Women of Color Feminisms

Braasch is quite confident in the decision she made to call the police on a sleeping Black woman. In fact, she felt like a victim in the scenario and its aftermath. When police arrived and Siyonbola began to film, Braasch demanded that she stop claiming she had no right to record her. Additionally, earlier this year Braasch created a Youtube Channel to explain her side of the story. The caption for her introductory video reads, “Introductory Video for my YouTube Channel about what happened at Yale during the Napping While Black / Living While Black incident when I was falsely accused of racism and my idiosyncratic life story and my philosophical and legal and political views, etc.”. In the video she begins, “I cannot believe that this is happening. I still sometimes literally go into shock”. The next video she posted in relation to the incident states, I (Sarah Braasch) was falsely accused of racism. Thank you for your support as I rebuild my life. Please donate to my legal fund here [she inserts a link to her paypal]”. She considers herself entirely innocent as she admits she will monetize her videos to seek justice and “repair her life”. There are over 20 short videos recorded by Braasch, all of which are scripted accounts and commentaries on what happened that day and her experience afterwards. She states that she has a mental disorder, PTSD, and suffers from witnessing traumatic familial experiences. While she admits she is troubled, she takes absolutely no responsibility for what happened on either occasion and never considers the effects the police encounters may have on the two Black people involved.

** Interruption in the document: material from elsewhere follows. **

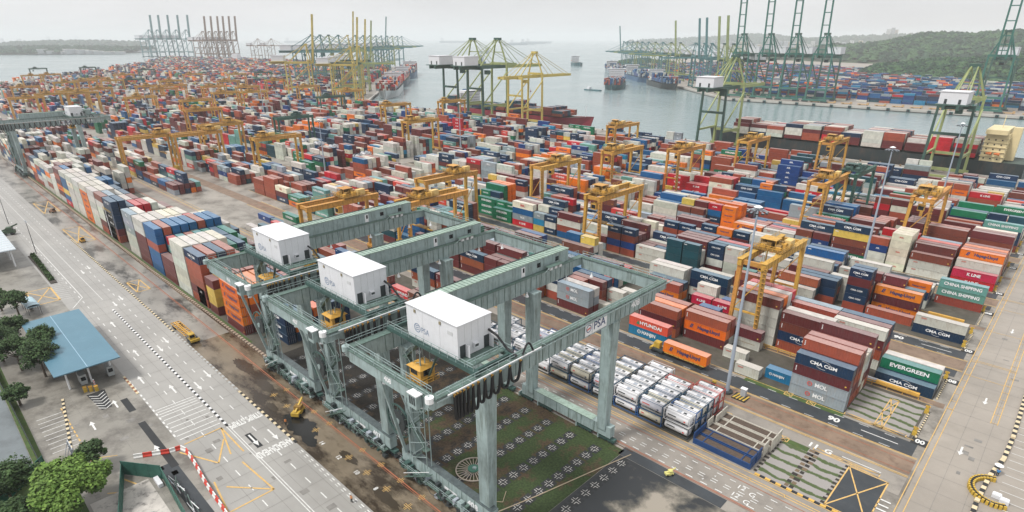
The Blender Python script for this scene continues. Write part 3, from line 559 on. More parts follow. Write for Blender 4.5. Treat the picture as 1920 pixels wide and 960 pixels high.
for r, c in enumerate(['', '', 'nnn', 'non', 'nrn', 'onr', 'nnr', 'non', 'rnn']):
    if c: stack(-143.2, 54.5 + 2.85 * r, 40, c, 0, 'L', r)
rnd = random.Random(11)
PAL = 'rrrrrrrrrrmmmmmmmmmddddwwwwwwwwwwwwccggggnnnnnnnnnnnBBbbbooeetyRRMMSkk'
def rcols(n, pal=PAL): return ''.join(rnd.choice(pal) for _ in range(n))
for j in range(16, 40):
    if 23 <= j <= 25: continue
    run = rnd.choice('wwwwrbnm')
    for r in range(11):
        if rnd.random() < .6: run = rnd.choice('wwwwwrmnbc')
        n = rnd.choice((4, 5, 5, 6)) if r < 6 else rnd.choice((2, 3, 4, 5))
        LBk(j, r, run + rcols(n - 1, 'wwwwwwrrmmnbgo'))
SKIP0 = {(0, 0), (0, 1), (0, 2), (0, 3), (0, 4), (0, 5), (0, 6), (1, 0)}
XLIM = -2950
COAST = [(500, -700), (500, 418), (-700, 418), (-1470, 1040), (-2200, 1060), (-2850, 890), (-2200, 620), (-1700, 330), (-1400, 170), (-1200, -700)]
QYC = None
_CL = {}
def clus(k, b, r):
    q = (k, (b + (r // 4)) // 3, r // 4)
    if q not in _CL: _CL[q] = rnd.choice('rrrmmmmdwwwwwwgnnnnBbooRcMe')
    return _CL[q]
def fill_block(k, y0, rows_n, xs, band=True, dens=.9, aisles=(), hmin=1, hmax=5):
    for b in range(0, xs):
        xr = -10.8 - 13.03 * b
        if xr < -316: xr -= 22
        if xr < -640: xr -= 22
        if xr < -960: xr -= 22
        run = clus(k, b, 0); hb = rnd.uniform(1.8, 4.4)
        for r in range(rows_n):
            if band and r == 6: continue
            y = y0 + 2.85 * r
            if not inside(xr - 13, y, COAST) or not inside(xr, y + 3, COAST): continue
            if (k, b) in SKIP0: continue
            if k == 0 and b < 5 and r < 7: continue
            if k == 1 and b in (1, 2) and r < 4: continue
            if rnd.random() > dens: continue
            if rnd.random() < .25: hb = min(5, max(1.2, hb + rnd.uniform(-1.4, 1.4)))
            n = int(max(hmin, min(hmax, round(hb + rnd.uniform(-.9, .9)))))
            run = clus(k, b, r) if rnd.random() < .62 else (run if rnd.random() < .5 else rnd.choice(PAL))
            c = rcols(n)
            if rnd.random() < .55: c = run * n
            if rnd.random() < .72 or xr < -900:
                if free(xr, y, 40): stack(xr, y, 40, c, 0, k, r)
            else:
                for xx in (xr, xr - 6.5):
                    if free(xx, y, 20): stack(xx, y, 20, c if rnd.random() < .5 else rcols(n), 0, k, r)
for k in range(6): fill_block(k, G[k] + 10.3, 12 if k < 5 else 2, 200, dens=.93 if k else .9)
fill_block('T', 98.2, 5, 200, False, .75) if False else None
for b in range(9, 200):
    xr = -10.8 - 13.03 * b - (22 if b > 22 else 0)
    if xr < -1400: break
    if -262 > xr > -345: continue
    for r in range(5):
        if rnd.random() < (.55 if xr > -280 else .9): stack(xr, 98.4 + 2.85 * r, 40, rcols(rnd.choice((1, 1, 2, 2, 3) if xr > -280 else (2, 3, 4))), 0, 'T', r)
yy = G[5] + 54.2 + 10.3
while yy < 1030:
    fill_block('F', yy, 12, 230); yy += 54.2
for a in ((-480, 40), (-600, -15)): pass
for y0 in (-12, -66, -120):
    for b in range(46, 105):
        xr = -10.8 - 13.03 * b
        for r in range(12):
            if r == 6: continue
            if rnd.random() < .85 and inside(xr - 13, y0 + 2.85 * r, COAST): stack(xr, y0 + 2.85 * r, 40, rcols(rnd.choice((2, 3, 3, 4))), 0, 'W', r)
# terminal across the basin
FARLAND = [(-390, 835), (80, 862), (900, 900), (2600, 1500), (2200, 9000), (-1500, 6500), (-1400, 2600), (-1120, 1640), (-1000, 1430)]
FARIN = [(-370, 905), (120, 925), (420, 960), (500, 1330), (-150, 1300), (-420, 1700), (-900, 1900), (-990, 1560), (-930, 1440)]
yy = 905
while yy < 1900:
    for b in range(0, 120):
        xr = 420 - 13.03 * b
        if b % 17 == 0: continue
        for r in range(10):
            if r == 5: continue
            y = yy + 2.85 * r
            if inside(xr, y, FARIN) and inside(xr - 13, y, FARIN) and rnd.random() < .86: stack(xr, y, 40, rcols(rnd.choice((2, 3, 4, 4, 5)), 'bbbbBBBBnnnnnnrrmmddwwwwggoRttkk'), 0, 'X', r)
    yy += 46

# choose the 300 that show largest
def expand():
    top = {}
    for s in STACKS:
        top.setdefault(round(s[1], 1), []).append((s[0] - (12.19 if s[2] == 40 else 6.06), s[0], len(s[3]) * (2.85 if s[5] == 'L' else HC) + s[4]))
    out = []
    for s in STACKS:
        xr, y, ln_, cols, z0, blk, row, lg = s; Lx = 12.19 if ln_ == 40 else 6.06; h = 2.85 if blk == 'L' else HC; n = len(cols)
        front = 0; fy = [q for q in (round(y - 2.85, 1), round(y - 2.8, 1), round(y - 2.9, 1)) if q in top]
        xm = xr - Lx / 2
        for q in fy:
            for a, b, hh in top[q]:
                if a < xm < b: front = max(front, hh)
        endh = 0
        for a, b, hh in top.get(round(y, 1), ()):
            if xr - .2 < a < xr + 1.4: endh = max(endh, hh)
        X_, Y_, D_ = pr(xm, y, h)
        for i, c in enumerate(cols):
            z = z0 + (n - 1 - i) * h
            A = 0; dz = H - z - h
            dist = max(20, sqrt(xm * xm + y * y + (H - z) ** 2))
            if i == 0: A += Lx * 2.44 * dz / dist
            if z + h > front + .3: A += Lx * min(h, z + h - front) * y / dist
            if z + h > endh + .3: A += 2.44 * min(h, z + h - endh) * (-xr) / dist if xr < 0 else 0
            A /= dist * dist
            inf = -10 < X_ < 1930 and -10 < Y_ < 990 and D_ > 0
            out.append((A if inf else 0, xr, y, ln_, c, z, blk, row, i, n, lg, z + h > front + .3))
    return out
ALLC = expand(); ALLC.sort(key=lambda t: -t[0])
ORD = ['first', 'second', 'third', 'fourth', 'fifth', 'sixth', 'seventh', 'eighth', 'ninth', 'tenth', 'eleventh', 'twelfth', 'thirteenth', 'fourteenth', 'fifteenth'] + ['%dth' % i for i in range(16, 60)]
BLKN = {0: 'front block', 1: 'second block', 2: 'third block', 3: 'fourth block', 4: 'fifth block', 5: 'quayside block', 'L': 'roadside block', 'T': 'tank block', 'F': 'far block', 'W': 'west block', 'X': 'far terminal'}
used_lab = {}
def make_container(t):
    A, xr, y, ln_, c, z, blk, row, i, n, lg, fr = t
    Lx = 12.19 if ln_ == 40 else 6.06; big = sqrt(xr * xr + y * y) < 260
    o = bpy.data.objects.new('shipping_container', cont_mesh(c, ln_, big)); COL.objects.link(o)
    o.location = (xr - Lx / 2, y, z + .03)
    hb = max(0, int(round((-10.8 - xr) / (13.03 if ln_ == 40 else 6.5))))
    if blk == 'L': hb = max(0, int(round((-143 - xr) / (13.15 if ln_ == 40 else 6.5))))
    tier = 'alone in' if n == 1 else ('topping' if i == 0 else ('at the foot of' if i == n - 1 else ORD[i] + ' down in'))
    lab = '%s %s container %s the %s-row stack, %s %s along %s' % (CC[c][0], 'long' if ln_ == 40 else 'short', tier, ORD[row], ORD[hb], 'bay' if ln_ == 40 else 'half bay', BLKN[blk])
    q = used_lab.get(lab, 0); used_lab[lab] = q + 1
    if q: lab = lab.replace(' container', ' box unit' if q == 1 else ' steel box')
    tag(o, lab, 'shipping container', 'shipping containers stacked in the yard')
    if big:
        for s_ in (0, 1):
            d = bpy.data.objects.new('door', door_mesh(c, s_)); COL.objects.link(d); d.parent = o; d.location = (Lx / 2, 0, 0)
    if fr and (big or c in LOGO):
        l = bpy.data.objects.new('lettering' if c in LOGO else 'markings', logo_mesh(c, ln_)); COL.objects.link(l); l.parent = o
    return o
for t in ALLC[:300]: make_container(t)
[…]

As a white woman, Braasch’s race trumps every other component of her identity and allowed her to feel comfortable in her decision to put the lives of Black people at risk. This greatly reminds me of the idealization of white womanhood that bell hooks refers to in Ain’t I A Woman. hooks references the era of slavery to explain the assumption of innocence that white women have been awarded. Black women were made to be sexual deviants which justified the sexual abuse they experienced at the hands of white slave owners. White women on the other hand were protected by the cloak of innate purity given by their white male counterparts. Though different contexts, these stigmas still exist. In relation to white women, Black women are still considered to be deviant and violent in nature. This has fueled the pattern of harassment by white women on Black people. Of all of the ridiculous scenarios I have recently witnessed where police were called on Black people simply living and minding their business, the call has been made by white women. There is a sense of privilege that they hold that allows them to assume their “safety” is more important than the peace of Black men and women.


Call to Action

The first action to address this issue requires us to stop spreading the idea that achievement in any capacity will keep individuals from experiencing racism. No amount of success can guarantee this. Yales’s response specifically was typical of any official university response to racially charged incidents. The university as well as its President, Peter Salovey, sent individual emails to the school highlighting “Yale’s commitment to equity and inclusion on campus”. The Dean of Graduate Studies sent a similar email stating, “Incidents like that of last night remind us of the continued work needed to make Yale a truly inclusive place”. But Siyonbola was not impressed. She stated that Yale needs to make more decisive actions to ensure incidents like the one she was involved in do not continue. According to Yale Daily News, “Yale announced new resources to address discrimination and harassment concerns in October 2017, which included dean’s designees in the graduate and professional schools ‘to whom students may express their concerns about any form of discrimination and harassment,’” and an app that allows students to anonymously report these issues.